In short, $\color{blue}{r_n=\dfrac{b_{n+1}}{b_n}\simeq n}.~$ A type of “modified geometric progression”, as it were, with a variable ratio equal to the index itself: Does this sound in any way familiar ? If no, there is still no need to worry: We'll get to the bottom of it soon enough, anyway. More precisely, we have $\color{blue}{b_{n+1}=n\cdot b_n-(n-1)}.~$ Now we are left with showing that, for prime values of the index p, $~\color{blue}{a_p=\dfrac{b_p}p\in\mathbb N},~$ starting from $\color{blue}{b_2=2}.~$ Could mathematical induction work in this case, or does the seemingly random distribution of primes throw a wrench into such an approach ? And, if so, could we then maybe slightly modify it, to fit the new conditions ? What would you say ? :-)

Answer 4

My process to find the solution probably involves too far a leap of faith, but I will post it anyway.
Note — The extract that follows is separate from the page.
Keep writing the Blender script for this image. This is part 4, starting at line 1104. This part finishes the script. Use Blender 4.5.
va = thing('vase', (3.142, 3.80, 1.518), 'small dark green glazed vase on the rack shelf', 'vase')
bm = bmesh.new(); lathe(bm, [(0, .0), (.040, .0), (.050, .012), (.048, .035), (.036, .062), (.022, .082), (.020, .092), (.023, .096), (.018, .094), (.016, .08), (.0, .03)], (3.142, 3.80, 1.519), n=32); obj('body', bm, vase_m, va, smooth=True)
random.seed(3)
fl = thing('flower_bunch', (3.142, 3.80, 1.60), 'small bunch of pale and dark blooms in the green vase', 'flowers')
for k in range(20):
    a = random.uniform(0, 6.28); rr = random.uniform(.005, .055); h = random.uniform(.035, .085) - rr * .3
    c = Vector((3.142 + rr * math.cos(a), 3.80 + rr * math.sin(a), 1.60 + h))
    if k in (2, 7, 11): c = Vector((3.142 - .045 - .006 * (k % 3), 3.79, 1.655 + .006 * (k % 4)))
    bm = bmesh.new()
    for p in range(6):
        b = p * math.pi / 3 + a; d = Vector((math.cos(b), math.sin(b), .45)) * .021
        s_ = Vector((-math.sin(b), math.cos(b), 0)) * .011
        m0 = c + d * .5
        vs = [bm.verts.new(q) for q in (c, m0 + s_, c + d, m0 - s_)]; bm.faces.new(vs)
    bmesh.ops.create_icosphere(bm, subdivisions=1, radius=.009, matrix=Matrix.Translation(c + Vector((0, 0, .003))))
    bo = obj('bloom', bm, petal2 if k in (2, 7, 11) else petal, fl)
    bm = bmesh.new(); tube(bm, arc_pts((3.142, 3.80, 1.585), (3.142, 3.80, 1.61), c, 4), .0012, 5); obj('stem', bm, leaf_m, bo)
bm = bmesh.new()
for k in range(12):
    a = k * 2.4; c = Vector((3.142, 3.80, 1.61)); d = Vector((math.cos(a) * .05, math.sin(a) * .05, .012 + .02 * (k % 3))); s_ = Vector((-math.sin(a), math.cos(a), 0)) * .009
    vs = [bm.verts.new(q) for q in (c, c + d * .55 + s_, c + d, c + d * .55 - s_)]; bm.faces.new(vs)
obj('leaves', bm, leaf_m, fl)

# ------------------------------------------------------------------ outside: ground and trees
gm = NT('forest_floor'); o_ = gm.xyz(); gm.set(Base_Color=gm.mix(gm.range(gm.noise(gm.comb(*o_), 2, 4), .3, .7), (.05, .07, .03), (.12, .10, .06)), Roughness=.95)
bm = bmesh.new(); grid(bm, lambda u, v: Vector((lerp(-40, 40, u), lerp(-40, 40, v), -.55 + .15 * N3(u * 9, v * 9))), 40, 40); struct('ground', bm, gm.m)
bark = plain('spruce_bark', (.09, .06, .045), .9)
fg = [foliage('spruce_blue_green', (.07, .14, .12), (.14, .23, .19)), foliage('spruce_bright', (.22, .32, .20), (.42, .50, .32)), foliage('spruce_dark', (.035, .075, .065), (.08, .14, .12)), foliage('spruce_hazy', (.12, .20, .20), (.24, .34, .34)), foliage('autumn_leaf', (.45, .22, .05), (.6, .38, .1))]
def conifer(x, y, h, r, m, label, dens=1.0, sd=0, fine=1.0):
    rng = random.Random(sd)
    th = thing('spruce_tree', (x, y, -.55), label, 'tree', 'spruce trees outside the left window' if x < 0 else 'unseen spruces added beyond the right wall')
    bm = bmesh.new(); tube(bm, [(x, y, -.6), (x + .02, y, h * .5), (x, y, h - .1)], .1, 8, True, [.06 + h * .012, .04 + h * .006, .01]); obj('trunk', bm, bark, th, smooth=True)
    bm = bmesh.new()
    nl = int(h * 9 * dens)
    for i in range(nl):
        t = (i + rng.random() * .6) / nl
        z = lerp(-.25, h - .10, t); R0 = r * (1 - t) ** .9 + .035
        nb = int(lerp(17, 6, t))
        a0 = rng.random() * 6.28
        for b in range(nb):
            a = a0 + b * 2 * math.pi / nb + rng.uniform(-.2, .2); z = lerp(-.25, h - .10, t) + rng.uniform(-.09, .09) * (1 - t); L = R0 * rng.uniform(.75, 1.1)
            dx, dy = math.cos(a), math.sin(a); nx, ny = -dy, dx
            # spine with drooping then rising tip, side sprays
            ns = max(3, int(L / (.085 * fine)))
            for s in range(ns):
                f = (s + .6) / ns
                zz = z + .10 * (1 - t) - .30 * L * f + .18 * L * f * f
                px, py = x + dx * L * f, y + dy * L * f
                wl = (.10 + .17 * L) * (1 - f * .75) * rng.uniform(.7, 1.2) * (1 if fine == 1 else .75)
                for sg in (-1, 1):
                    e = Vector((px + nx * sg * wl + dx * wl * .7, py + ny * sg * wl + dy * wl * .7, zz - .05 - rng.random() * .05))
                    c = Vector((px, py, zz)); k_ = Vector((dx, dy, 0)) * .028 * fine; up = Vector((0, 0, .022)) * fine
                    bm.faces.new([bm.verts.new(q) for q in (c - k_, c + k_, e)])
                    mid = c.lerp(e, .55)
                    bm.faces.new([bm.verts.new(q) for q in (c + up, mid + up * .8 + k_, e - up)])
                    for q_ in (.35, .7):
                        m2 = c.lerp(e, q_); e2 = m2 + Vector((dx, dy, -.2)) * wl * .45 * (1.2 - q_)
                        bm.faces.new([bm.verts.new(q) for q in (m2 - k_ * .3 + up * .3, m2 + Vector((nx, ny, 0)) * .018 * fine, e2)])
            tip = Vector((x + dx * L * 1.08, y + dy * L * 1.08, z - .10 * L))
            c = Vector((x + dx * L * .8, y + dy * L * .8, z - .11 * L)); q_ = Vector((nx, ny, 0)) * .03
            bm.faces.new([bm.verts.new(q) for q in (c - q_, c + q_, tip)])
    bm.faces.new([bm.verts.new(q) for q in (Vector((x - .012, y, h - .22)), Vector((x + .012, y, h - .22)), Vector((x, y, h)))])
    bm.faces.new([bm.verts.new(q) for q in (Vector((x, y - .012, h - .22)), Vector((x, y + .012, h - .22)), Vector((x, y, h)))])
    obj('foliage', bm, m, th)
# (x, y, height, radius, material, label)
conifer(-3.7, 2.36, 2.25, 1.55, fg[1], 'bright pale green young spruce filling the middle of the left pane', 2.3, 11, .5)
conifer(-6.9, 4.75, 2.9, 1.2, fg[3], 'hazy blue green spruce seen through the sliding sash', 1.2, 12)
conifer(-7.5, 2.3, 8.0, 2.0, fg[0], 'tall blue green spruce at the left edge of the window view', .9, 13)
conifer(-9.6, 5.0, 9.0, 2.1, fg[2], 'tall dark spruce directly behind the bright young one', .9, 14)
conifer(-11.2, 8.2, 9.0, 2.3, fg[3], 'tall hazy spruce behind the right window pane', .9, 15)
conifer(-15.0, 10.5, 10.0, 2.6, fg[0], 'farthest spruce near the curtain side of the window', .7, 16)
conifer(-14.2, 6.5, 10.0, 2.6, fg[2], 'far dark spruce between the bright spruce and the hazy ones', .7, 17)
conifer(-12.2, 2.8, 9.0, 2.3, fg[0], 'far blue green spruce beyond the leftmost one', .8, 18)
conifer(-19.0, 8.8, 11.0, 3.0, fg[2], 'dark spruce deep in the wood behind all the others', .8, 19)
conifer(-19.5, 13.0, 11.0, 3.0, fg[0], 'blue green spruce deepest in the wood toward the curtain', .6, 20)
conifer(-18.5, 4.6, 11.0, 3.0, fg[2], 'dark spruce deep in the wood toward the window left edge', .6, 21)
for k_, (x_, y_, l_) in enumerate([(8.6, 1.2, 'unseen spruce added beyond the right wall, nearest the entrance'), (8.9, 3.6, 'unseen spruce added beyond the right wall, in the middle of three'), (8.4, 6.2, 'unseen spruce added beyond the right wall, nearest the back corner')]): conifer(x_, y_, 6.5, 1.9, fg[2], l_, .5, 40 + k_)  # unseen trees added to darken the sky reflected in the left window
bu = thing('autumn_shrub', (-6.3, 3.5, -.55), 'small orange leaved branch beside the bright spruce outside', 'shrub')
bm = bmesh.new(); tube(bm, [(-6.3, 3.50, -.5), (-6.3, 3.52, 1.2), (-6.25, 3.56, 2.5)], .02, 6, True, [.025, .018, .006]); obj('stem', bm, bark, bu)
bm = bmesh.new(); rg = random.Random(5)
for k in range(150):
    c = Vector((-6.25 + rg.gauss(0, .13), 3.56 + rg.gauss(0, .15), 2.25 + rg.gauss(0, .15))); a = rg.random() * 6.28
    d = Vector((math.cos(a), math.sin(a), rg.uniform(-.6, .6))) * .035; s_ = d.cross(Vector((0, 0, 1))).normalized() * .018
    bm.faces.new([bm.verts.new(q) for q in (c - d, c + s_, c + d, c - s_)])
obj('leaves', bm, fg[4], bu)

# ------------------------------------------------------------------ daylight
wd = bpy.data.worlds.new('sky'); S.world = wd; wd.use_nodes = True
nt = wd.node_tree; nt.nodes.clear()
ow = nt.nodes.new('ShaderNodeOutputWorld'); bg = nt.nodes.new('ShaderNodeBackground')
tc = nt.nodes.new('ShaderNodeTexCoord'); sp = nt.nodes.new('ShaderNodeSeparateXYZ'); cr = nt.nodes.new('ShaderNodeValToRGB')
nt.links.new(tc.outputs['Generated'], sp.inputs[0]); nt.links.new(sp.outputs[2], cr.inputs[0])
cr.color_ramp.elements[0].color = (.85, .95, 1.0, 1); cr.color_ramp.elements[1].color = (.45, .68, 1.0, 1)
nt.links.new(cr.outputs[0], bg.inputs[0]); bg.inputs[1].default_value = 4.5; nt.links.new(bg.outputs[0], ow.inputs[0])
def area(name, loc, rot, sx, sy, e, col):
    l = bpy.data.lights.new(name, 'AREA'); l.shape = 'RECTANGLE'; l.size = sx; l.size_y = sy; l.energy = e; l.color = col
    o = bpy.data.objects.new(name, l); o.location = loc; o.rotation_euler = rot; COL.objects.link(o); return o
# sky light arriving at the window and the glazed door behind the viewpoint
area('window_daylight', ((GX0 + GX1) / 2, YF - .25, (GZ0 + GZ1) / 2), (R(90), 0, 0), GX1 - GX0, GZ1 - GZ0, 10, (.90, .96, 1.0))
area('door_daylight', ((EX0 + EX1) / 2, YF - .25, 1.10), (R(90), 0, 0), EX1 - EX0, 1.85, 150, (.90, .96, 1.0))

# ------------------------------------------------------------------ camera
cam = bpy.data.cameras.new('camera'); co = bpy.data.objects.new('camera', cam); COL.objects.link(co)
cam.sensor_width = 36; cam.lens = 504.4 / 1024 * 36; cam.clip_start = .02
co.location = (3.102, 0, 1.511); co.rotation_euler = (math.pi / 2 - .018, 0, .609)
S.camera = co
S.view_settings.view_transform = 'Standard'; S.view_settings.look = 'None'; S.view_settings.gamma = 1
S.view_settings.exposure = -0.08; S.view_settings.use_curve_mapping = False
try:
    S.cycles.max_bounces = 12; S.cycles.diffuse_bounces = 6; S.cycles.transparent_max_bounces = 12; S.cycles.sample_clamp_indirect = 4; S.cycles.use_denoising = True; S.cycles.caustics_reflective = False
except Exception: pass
First, after writing out at least 8 terms, I noticed that, apart from integers, all terms are of the form $a_n=?/n$. So naturally I turned towards the sequence $b_n\equiv a_n\cdot n$, which goes like $3, 7, 25, 121, 721, 5041, 40321, \dots$.

Now my intuition senses the number sequence $504*, 4032*$, which resembles the factorial of 7&8, moreover, a lot of them seems to end in $1$. So I made a further conjecture that

$$a_n=\frac{(n-1)!+1}{n}.$$

A quick check of Wilson's theorem shows that it is compatible with the original conjecture. Thus, we seem to be on the right track. This can be easily proved by induction.